Paul__B:
Correct. You will have to construct a test harness with all the connectors for your "tested" harnesses, but with the cabling anchored solidly to an equipment box in which you build the Arduino system.
Forget a "UNO" - very inconvenient to use.
You will want a display - and learn to program that first.
Some sort of keyboard to control it - and learn to program that first.
A number of "port expanders" - you need to research that a little, I do not have time just now.
As 6v6gt points out, you will probably want SD card storage or similar.
In general, a Nano would likely handle it.
Considering it all in summary, I think you need three specific hardware elements.
- An Arduino Nano.
- A number of port expanders to connect to your test harness.
- A cheap/ second-hand PC - readily available, no shortage of these - with its monitor and keyboard, running a Linux operating system such as Mint which is reliable and designed for this sort of development. This fulfils the display, control and storage functions described, perfectly.Whichever way you go, there is a lot of learning and work involved, no way to avoid any of it.

Hello! thanks for the answer, we have loots of computers laying around on the factory, not a problem to install linux on one of them.
about the nano, looks like a good idea (i think will make all what i need)
about programing i have only the basics so i called a guy that worked whith me a long time ago and he is coming friday (he's a very good programmer). i will keep this tread updated whith the difficults i am facing 
thanks in advance.
6v6gt:
For a maximum total of 128 connections, maybe you just need a Nano and SD card reader/writer as already suggested and 8 MCP23017 bus expanders and, say, 128 flying leads.

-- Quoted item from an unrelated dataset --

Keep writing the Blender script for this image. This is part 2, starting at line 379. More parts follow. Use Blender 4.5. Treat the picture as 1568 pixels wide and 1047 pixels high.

You may not even need a display if the MCU is always attached to the PC and can display on the serial monitor.
The program would have a learn mode and a test mode.
To use learn mode, you'd need first a drawing of the harness on you would annotate the cable connectors with connections to your cable tester.
This is so that in test mode, you can connect the harness in exactly the same way to the tester.
The learn mode would be essentially this:
User annotates drawing.
User makes all connections between harness and cable tester.
User enters an ID for the harness and maybe the total number of connections made to it so it does not have to assume the maximum of 128.
The cable tester systematically sets a port LOW and all others as Inputs pulled HIGH and builds a map in an array (2 dimensional say 256 x 2 bytes).
At the end, it writes the map to the SD card with a file name derived from the harness ID.
The test mode is very similar, except that it is now simply verifying that the harness matches its map on the SD card and printing a report.
Sample harness:
The learn mode is a basic requirement. The "sample" cable can be given to a customer because it is of no further use in this. What remains is a cable map on an SD card and a drawing so the future harness under test can be connected in exactly the same way that the sample cable originally was.
i would like not to need to have to draw all the cables, it will be massive work and i'm doing it to make things easyer.
i toth to make like connect all the cables the map would make all the pins negative and lith up one by one, but i was thinking if when the program was testing after and a non connected terminal was mistaken put a cable when the program will test it, it will break the arduino (like two positives will be connected togeder ) or a loop going back to the same pin (it happens sometimes)
for all the other guys that are helping whith boards and expander im so glad (its like you all are talking german but my friend will help me figure out what are you talking about)
if my very bad english is not understandable i'm sorry is not my first lenguage.
thanks a lot it will boost my research a LOT.